BAYTOWN, TX — Lee College will celebrate next week the opening of the 50,000-square-foot expansion of the McNair Center, where students will receive hands-on technical and industrial training for well-paying careers in the booming petrochemical and construction industries.
The grand opening ceremony will be held from 5-7 p.m., Thursday, Feb. 4, at the McNair Center, which is located along Interstate 10 and easily accessible from all points of the Lee College service area. The event is free, and members of the public are welcome to attend.
Nearly 200 community members, education and business leaders and other supporters joined Lee College in December 2014 to break ground on the $12 million McNair Center expansion, which will house existing programs in machining, millwrighting, pipefitting and welding. Students will train with the latest tools of the trade in a state-of-the-art industrial environment closely modeled after what they will find upon entering the workforce. Welders, pipefitters, millwrights, and machinists earn a median salary of $18-24 per hour, and have the potential to earn as much as $75,000 annually with a two-year degree.

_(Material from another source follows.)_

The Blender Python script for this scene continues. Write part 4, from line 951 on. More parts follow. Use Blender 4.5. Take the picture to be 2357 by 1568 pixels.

Lee College has earned national recognition for its high-value curriculum that prepares students for high-paying positions in the petrochemical industry and related sectors. Brookings Institution ranked the college second in the nation for contributing to the economic success of its graduates, finding that Lee College alumni earn an average salary of $69,000 by the time they reach the midpoint of their careers.

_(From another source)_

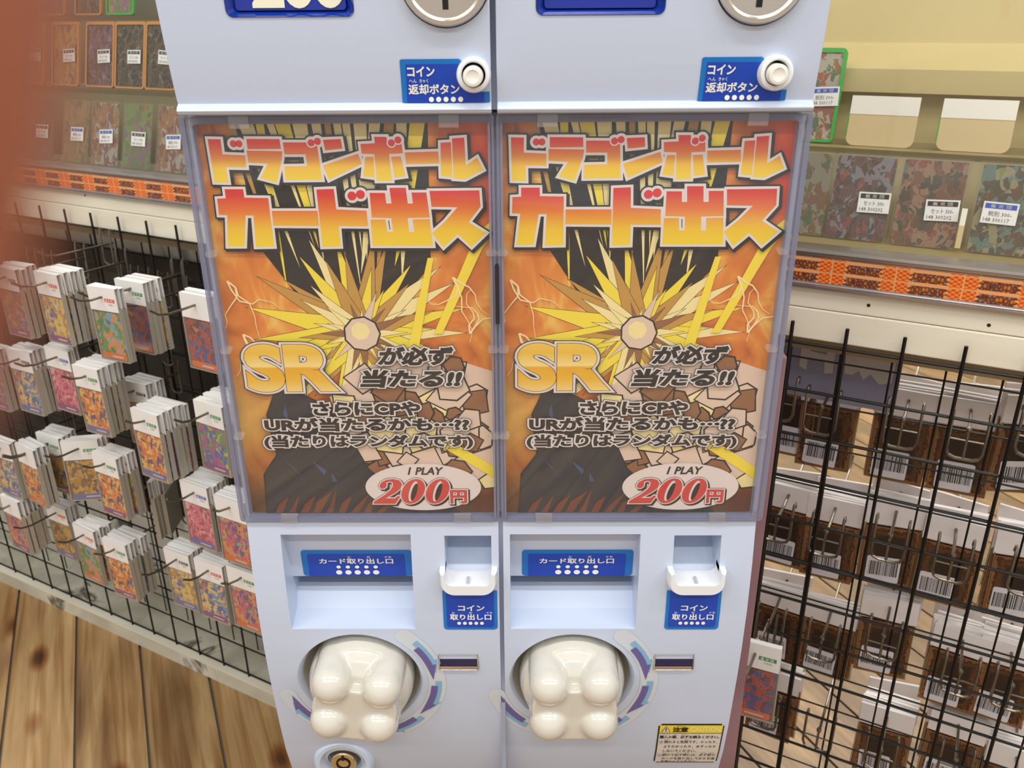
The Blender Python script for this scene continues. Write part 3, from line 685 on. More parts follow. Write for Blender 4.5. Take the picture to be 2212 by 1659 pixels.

Lee College is also the lead institution in the Community College Petrochemical Initiative (CCPI), an ExxonMobil-funded collaboration between the nine Texas Gulf Coast community colleges to help recruit and train new generations of skilled workers needed in the region.
The McNair Center first opened in 2008 and quickly outgrew the available space, prompting an initial renovation that was completed in 2011. The latest expansion project was funded through a bond issue approved in 2013 by 72 percent of voters.